In Materials Integration for polymer materials, we are aiming to establish a database structure that can uniformly understand the phenomena and properties occurring in the wide range of length and time scales, or from the molecules at the nanometer (nm) level to large bulk materials and large structures at the meter (m) level in length scales, and from the short phenomena in picoseconds (ps) to the longer structural behavior for decades in time scale. We provide tools to support to solve issues at the time of research by making full use of knowledge of science and technology such as analytical and empirical forms, instead of relying solely on simulation. In the future, we will aim to make it a system comparable to polymer handbooks and polymer textbooks. We have adopted a newly introduced mathematical database to enable data processing among plural length scales and time scales. We use parameters with a great number of physical meanings for data processing. We hope that this makes it possible to solve pseudo-inversion problems, which computerize inversely process conditions and structural optimization from the performance of the structural materials.

The team members in Materials Integration for polymer materials are organized, under the leadership of Program Director, Prof. Teruo Kishi, by researchers adopted on individual themes that were not related to each other, based on the subjects of the performance of polymer materials for aircraft. After establishing research subjects, collaboration of research items and re-recruiting researchers, we have reached the current organization. It is organized for setting the research themes and solving the problems towards one goal with the potential of researchers in different field. We fully incorporate the needs of companies for specific subjects so that it is easy for them to integrate with the system developed when they incorporate their own databases or introduce new technology fields. It is also easy for many companies to use the accomplishments in Materials Integration.

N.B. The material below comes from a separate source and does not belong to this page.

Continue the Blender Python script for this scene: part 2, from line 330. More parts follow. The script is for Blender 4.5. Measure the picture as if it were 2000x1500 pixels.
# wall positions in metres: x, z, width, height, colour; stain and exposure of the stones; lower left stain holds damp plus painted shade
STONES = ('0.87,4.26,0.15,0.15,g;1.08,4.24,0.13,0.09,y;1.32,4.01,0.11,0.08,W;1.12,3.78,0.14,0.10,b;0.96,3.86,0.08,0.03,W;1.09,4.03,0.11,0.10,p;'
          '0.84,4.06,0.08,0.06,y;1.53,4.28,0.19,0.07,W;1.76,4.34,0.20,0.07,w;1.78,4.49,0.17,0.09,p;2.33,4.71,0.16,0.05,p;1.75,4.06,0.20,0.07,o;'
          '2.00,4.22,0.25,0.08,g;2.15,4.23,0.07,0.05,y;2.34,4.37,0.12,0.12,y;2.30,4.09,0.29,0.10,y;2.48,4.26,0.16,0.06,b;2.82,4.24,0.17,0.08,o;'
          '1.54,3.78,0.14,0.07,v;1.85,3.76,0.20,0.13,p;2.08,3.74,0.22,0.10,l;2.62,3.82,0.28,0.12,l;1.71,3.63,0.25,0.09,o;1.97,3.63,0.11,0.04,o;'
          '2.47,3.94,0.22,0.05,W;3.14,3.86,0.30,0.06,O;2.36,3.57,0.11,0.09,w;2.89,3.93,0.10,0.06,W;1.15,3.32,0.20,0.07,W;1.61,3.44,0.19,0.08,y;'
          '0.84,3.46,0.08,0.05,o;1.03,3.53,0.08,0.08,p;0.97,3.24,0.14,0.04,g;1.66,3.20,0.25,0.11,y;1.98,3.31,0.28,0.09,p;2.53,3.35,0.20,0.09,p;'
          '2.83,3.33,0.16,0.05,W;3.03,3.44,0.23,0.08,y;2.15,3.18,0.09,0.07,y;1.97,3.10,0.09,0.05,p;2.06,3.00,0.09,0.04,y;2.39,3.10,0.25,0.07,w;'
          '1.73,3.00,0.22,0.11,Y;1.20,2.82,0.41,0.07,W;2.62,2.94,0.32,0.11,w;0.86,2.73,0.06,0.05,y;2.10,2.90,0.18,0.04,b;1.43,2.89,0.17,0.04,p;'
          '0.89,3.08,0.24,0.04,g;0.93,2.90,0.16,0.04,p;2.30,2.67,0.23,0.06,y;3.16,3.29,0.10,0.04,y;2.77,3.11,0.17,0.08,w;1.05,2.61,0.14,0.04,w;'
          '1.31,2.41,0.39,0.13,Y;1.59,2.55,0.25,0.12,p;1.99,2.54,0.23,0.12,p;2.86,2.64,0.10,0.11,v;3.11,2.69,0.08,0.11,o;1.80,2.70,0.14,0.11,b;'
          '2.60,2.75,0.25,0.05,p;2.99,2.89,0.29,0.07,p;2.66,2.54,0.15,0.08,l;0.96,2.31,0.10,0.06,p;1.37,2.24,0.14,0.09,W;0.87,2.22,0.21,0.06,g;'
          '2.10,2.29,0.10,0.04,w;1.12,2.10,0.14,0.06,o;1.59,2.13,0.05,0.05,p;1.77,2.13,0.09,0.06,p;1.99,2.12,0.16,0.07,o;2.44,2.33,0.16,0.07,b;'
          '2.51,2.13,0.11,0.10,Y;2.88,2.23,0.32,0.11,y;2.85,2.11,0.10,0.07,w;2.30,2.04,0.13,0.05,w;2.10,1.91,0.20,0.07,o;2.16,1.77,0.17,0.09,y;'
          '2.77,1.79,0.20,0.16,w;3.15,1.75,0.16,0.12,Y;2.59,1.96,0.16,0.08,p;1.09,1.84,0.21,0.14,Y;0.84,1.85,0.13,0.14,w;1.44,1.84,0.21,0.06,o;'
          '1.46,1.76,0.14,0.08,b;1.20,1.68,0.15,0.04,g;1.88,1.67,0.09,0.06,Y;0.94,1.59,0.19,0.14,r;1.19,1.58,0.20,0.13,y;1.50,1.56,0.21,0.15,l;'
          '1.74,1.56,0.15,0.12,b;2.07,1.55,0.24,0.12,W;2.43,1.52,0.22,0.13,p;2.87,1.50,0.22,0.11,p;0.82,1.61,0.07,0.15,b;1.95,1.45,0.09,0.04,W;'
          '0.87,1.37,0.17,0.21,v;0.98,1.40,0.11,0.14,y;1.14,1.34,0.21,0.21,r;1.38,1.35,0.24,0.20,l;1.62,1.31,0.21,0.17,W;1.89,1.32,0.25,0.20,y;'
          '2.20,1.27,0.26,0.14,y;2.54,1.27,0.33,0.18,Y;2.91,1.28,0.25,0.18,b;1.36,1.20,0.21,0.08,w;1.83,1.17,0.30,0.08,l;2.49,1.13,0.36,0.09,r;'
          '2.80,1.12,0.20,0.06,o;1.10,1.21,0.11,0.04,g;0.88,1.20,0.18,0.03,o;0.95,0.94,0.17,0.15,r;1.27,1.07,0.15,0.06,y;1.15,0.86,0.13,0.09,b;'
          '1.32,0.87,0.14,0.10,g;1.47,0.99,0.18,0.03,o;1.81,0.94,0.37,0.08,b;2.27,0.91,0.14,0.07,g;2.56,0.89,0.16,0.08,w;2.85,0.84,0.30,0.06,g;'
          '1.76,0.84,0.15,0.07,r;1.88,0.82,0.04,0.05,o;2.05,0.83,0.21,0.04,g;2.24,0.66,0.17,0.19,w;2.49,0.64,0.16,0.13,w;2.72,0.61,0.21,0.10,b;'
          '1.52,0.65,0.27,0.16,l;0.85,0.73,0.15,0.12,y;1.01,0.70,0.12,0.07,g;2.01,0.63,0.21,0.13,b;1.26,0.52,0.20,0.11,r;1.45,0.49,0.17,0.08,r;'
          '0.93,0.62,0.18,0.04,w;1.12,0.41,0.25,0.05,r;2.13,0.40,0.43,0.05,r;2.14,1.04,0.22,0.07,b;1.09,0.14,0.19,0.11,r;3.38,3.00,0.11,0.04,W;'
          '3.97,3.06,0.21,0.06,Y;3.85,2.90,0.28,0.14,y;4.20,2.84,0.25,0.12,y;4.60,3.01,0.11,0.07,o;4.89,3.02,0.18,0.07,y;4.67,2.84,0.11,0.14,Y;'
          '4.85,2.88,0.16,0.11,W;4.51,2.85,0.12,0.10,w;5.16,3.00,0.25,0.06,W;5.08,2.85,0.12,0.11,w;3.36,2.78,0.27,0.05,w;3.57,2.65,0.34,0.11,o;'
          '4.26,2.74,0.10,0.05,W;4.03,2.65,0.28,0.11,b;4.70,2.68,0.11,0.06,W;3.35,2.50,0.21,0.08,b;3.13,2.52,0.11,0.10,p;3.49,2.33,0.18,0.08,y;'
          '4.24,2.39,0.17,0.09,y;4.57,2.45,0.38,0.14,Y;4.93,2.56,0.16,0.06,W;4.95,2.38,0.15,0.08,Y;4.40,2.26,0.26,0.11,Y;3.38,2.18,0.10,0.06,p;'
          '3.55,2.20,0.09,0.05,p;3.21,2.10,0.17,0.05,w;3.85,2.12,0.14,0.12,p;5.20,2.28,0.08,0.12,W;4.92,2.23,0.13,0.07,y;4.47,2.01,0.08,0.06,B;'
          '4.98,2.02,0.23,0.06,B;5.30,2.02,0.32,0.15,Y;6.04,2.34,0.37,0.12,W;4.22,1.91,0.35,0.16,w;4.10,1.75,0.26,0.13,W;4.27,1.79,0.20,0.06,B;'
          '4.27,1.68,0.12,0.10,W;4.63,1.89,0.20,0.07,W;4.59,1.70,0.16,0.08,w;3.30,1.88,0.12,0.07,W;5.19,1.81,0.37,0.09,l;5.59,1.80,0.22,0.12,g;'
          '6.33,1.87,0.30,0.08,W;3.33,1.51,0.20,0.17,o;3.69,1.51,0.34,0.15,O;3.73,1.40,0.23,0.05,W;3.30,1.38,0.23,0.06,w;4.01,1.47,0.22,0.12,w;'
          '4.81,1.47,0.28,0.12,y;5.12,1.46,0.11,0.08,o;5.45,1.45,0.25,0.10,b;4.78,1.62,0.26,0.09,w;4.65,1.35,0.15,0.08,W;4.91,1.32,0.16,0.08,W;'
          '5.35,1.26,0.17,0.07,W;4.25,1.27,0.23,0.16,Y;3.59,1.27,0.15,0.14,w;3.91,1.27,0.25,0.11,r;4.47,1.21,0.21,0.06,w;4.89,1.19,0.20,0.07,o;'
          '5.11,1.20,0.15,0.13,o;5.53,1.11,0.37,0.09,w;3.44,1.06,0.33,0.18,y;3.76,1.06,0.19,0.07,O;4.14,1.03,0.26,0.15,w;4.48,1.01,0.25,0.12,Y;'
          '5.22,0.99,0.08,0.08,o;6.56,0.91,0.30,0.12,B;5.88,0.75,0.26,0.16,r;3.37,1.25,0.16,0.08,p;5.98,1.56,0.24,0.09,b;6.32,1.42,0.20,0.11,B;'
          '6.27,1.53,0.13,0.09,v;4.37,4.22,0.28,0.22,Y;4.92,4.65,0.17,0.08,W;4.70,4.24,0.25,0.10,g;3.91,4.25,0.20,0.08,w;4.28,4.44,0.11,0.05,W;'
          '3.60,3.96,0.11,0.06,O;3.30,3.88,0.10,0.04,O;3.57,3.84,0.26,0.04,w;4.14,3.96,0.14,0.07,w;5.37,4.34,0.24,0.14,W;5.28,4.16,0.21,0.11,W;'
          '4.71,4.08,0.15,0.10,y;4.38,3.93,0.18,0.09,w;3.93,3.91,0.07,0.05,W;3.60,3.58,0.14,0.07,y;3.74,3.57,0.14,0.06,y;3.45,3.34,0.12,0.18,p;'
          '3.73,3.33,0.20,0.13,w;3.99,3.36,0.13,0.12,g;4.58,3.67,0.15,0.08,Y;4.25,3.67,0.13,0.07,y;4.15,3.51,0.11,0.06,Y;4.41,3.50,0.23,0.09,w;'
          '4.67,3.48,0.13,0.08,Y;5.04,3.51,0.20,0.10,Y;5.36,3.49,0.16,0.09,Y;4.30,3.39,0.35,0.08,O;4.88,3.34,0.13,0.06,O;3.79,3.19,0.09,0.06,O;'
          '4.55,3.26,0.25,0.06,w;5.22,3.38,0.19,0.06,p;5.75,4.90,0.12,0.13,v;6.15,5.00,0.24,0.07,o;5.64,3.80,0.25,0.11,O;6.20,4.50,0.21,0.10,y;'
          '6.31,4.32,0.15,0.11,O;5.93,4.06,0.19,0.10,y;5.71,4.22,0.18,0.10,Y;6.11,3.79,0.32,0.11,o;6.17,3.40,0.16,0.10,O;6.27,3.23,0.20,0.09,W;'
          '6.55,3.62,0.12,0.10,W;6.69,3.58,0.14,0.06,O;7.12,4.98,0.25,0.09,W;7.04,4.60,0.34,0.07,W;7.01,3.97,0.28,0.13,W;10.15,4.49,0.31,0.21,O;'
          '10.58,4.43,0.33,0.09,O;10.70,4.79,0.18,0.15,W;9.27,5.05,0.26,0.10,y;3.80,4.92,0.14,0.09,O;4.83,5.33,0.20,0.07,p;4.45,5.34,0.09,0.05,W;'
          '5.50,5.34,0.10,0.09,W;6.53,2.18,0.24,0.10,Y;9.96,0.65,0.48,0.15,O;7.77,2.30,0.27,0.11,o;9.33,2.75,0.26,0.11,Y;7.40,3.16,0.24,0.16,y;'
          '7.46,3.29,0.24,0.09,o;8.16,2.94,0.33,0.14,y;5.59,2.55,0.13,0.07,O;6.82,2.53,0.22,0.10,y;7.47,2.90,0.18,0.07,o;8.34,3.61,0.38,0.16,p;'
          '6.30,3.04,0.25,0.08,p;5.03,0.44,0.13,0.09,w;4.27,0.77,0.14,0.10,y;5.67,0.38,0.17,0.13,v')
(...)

In order to clarify the relationship between molecular structures and mechanical properties of the cured resin, , we prepared epoxy cured product at first by typical epoxy reactions. The properties of the prepared product are analyzed by the following methods – mechanical property measurements, free volume measurement by positron annihilation method, nano-palpation atomic force microscopy (AFM) analysis and molecular dynamics analysis.

The obtained data were analyzed by the persistent homology analysis to evaluate inhomogeneity of the prepared products mathematically to create database for the application of solving inverse problems. The data from the mechanical properties measurements are used to evaluate the influence of the reaction rate on the mechanical properties. The tendency of free volumes to increase with the conversion rate was quantitatively confirmed by the positron annihilation method. We have obtained the outcomes agreeing well with the analysis result by the total atomic molecular dynamics method. The micro inhomogeneity expressed in terms of parameters is linked to the macro specific parameters of dynamical systems of fracture mechanics or damage mechanics of structural materials. Thus, we aim to develop the polymer materials integration (MI) system consisting of practical calculation modules that can correlate multi scales of space and time mutually. In addition to conventional way to study polymers, a new approach from the different point of view by the new members with different background of science and technology. Thus, our research and development are evolving into much higher level and novel polymer MI studies. For instance, we have succeeded in combining different technical elements by the use of mathematical approaches in order to select the components of polymer materials.